A 2021 report from the Thinking Ahead Institute on total portfolio thinking and practice argued for the new approach as “more efficient at delivering risk-adjusted returns and long-term outcomes.” It also noted that TPA could be implemented by internal investment teams or by outsourced CIOs.

The TAI also called asset allocation using TPA a CIO-centric process and wrote that strategic asset allocation and TPA exist on “a spectrum of portfolio construction approaches.”

The proposal for CalPERS to move beyond its current strategic asset allocation method, included in a September board memo, stated that a TPA “will provide management the needed flexibility to diversify and add value to the portfolio by making active management investments, or simply, non-reference portfolio investments.” The memo added that this will also mean “clear and transparent” management decisions.
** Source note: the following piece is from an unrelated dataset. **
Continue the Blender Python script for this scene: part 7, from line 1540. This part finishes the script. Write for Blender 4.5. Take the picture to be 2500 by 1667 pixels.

If the new strategy is approved, the CalPERS board would no longer set asset class allocation targets and would instead set the overall “formal total fund risk,” according to the memo. This would create two new board decisions to select a reference portfolio and set an active risk limit. “To the organization, there would be operational and cultural changes to implement and manage, the most significant being to how investment decisions are made,” the memo stated.

This was reflected in the CAIA report, which identified the most challenging aspect of transitioning to TPA investing as “for investment teams to break down silos and focus on the overall portfolio.” It added that “this is neither comfortable nor easy, but over time, it should lead to better fund-level outcomes instead of just what’s best for a certain asset class sleeve.”